Formation and cation distribution in supported manganese ferrite nanoparticles: an X-ray absorption study

Abstract

Extended X-ray absorption fine structure (EXAFS) and X-ray absorption near-edge structure (XANES) techniques at both Fe and Mn K-edges were used to investigate the formation of MnFe₂O₄nanoparticles embedded in a silica aerogel matrix as a function of calcination temperature (at 450, 750 and 900 °C). Up to 450 °C, two separated highly-disordered phases of iron and manganese are present. With increasing the temperature (to 750 and 900 °C), the structure of aerogel nanoparticles becomes progressively similar to that of the spinel structure MnFe₂O₄ (jacobsite).
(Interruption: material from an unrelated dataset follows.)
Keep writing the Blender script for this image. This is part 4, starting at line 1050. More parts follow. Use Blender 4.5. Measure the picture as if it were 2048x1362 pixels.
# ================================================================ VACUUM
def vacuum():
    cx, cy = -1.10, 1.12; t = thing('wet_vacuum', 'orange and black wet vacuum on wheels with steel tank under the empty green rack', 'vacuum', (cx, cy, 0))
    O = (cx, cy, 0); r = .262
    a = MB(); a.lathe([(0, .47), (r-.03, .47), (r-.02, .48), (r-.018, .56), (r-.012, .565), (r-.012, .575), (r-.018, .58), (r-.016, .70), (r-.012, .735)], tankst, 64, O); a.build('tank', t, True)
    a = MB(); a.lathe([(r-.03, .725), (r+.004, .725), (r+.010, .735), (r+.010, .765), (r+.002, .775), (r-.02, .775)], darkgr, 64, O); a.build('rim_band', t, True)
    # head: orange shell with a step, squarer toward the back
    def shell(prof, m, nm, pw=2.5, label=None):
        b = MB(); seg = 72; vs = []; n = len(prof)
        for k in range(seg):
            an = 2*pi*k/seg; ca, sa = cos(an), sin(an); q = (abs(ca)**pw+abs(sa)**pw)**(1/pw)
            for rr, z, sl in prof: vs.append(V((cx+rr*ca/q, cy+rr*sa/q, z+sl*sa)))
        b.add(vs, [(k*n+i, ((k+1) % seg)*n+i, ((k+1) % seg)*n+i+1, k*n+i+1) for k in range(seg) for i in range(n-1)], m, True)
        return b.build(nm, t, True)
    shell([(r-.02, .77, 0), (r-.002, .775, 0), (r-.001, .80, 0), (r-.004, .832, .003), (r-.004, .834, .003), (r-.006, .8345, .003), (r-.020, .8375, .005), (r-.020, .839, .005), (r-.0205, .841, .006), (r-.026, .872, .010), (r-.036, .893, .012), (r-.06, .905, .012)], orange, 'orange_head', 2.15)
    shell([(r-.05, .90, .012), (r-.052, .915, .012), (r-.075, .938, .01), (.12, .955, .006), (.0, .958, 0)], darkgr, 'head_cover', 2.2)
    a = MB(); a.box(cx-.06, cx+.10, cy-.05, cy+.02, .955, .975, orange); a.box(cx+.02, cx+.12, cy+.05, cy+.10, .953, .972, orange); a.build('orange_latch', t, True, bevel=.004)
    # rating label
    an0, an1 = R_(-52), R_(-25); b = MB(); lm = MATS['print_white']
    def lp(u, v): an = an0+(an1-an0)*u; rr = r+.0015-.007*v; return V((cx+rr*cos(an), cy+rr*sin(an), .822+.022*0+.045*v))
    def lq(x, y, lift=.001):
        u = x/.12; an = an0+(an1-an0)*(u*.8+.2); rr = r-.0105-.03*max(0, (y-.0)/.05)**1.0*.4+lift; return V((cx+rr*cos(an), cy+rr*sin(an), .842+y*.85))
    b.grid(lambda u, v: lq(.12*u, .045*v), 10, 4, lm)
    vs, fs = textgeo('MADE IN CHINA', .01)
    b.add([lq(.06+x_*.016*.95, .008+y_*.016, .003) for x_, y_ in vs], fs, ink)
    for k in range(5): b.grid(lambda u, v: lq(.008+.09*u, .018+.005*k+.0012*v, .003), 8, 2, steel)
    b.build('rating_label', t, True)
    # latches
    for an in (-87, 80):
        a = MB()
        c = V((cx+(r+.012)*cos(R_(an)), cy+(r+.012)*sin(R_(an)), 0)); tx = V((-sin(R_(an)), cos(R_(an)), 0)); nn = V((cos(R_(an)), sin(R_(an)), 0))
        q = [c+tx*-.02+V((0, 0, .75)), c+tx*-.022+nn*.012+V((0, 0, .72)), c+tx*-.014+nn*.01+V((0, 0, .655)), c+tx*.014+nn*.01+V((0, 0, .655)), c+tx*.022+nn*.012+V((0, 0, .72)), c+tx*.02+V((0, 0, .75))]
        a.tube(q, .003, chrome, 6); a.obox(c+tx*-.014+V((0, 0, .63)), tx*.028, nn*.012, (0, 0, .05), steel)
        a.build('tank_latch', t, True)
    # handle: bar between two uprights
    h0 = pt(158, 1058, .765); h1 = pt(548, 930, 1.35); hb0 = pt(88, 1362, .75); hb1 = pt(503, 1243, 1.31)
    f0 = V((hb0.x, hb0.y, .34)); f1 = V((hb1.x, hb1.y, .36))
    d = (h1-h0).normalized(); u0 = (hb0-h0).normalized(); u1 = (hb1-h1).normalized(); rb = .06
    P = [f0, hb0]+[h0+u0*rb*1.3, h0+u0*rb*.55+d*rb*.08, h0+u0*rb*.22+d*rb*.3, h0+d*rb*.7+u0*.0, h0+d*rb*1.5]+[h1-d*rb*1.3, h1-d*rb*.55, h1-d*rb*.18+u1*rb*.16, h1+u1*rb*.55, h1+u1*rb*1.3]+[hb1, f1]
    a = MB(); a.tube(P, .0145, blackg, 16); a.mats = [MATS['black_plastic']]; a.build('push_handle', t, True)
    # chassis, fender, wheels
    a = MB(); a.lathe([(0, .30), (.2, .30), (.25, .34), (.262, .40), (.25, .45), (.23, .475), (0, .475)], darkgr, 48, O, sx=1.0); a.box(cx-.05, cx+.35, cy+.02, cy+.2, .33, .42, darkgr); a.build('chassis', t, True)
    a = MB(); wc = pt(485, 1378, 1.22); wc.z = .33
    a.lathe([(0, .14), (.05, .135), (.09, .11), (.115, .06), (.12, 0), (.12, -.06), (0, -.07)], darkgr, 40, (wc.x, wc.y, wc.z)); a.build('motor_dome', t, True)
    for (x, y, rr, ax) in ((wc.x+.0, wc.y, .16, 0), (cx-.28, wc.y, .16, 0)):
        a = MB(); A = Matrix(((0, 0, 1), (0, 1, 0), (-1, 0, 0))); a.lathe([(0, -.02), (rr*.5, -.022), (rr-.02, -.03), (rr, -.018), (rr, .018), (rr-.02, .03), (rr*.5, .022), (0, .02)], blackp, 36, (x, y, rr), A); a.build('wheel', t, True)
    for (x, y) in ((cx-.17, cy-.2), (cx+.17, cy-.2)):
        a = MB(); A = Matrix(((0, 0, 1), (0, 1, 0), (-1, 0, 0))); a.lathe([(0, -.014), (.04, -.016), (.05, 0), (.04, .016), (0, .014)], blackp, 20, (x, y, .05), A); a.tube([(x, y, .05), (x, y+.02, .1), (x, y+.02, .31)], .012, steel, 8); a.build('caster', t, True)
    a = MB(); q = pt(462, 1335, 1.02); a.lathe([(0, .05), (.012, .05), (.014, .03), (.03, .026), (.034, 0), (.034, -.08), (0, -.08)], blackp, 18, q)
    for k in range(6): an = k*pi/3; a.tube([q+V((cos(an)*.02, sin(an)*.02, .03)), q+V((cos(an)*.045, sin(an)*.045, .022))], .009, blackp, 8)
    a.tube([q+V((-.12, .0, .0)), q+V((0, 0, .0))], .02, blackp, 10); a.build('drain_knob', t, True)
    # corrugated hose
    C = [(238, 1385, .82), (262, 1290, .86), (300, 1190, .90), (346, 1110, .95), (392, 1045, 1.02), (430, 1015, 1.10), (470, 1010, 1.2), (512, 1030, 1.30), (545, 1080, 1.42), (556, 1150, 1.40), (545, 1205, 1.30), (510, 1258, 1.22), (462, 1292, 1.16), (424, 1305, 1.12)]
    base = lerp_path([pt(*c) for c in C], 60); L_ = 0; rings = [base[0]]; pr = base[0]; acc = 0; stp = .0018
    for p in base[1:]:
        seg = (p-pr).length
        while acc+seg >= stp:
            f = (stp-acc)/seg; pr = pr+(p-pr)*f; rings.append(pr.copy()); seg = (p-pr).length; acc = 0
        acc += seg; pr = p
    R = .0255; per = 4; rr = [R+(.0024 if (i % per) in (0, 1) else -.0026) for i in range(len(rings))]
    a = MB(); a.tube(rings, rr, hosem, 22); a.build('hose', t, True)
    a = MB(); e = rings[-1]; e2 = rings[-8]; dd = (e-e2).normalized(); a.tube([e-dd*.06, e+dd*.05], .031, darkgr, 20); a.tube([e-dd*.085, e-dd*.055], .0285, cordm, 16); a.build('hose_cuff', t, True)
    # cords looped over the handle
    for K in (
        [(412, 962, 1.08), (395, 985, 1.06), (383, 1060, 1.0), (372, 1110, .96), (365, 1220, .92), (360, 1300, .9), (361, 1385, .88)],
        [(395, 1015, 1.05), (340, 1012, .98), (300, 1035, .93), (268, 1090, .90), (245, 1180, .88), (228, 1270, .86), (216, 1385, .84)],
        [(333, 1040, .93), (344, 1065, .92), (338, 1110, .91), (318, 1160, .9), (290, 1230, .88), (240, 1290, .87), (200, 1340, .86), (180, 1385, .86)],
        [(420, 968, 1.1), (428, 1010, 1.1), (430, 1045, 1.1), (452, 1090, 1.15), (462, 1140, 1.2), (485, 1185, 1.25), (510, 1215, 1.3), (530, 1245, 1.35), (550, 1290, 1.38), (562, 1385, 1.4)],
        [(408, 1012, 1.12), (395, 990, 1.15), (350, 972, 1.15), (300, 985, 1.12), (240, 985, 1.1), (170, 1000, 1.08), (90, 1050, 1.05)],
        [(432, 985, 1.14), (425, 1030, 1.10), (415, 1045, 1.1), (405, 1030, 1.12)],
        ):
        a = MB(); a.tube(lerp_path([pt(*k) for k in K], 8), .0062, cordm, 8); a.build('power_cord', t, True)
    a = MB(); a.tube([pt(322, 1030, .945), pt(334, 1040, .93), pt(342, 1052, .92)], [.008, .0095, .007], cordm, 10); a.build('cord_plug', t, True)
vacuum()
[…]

Quantitative determination of cations distribution in the spinel structure shows that aerogels calcined at 750 and 900 °C have a degree of inversion i = 0.20. A pure jacobsite sample synthesised by co-precipitation and used as a reference compound shows a much higher degree of inversion (i = 0.70). The different distribution of iron and manganese cations in the octahedral and tetrahedral sites in pure jacobsite and in the aerogels can be ascribed to partial oxidation of Mn²⁺ to Mn³⁺ in pure jacobsite, confirmed by XANES analysis, probably due to the synthesis conditions.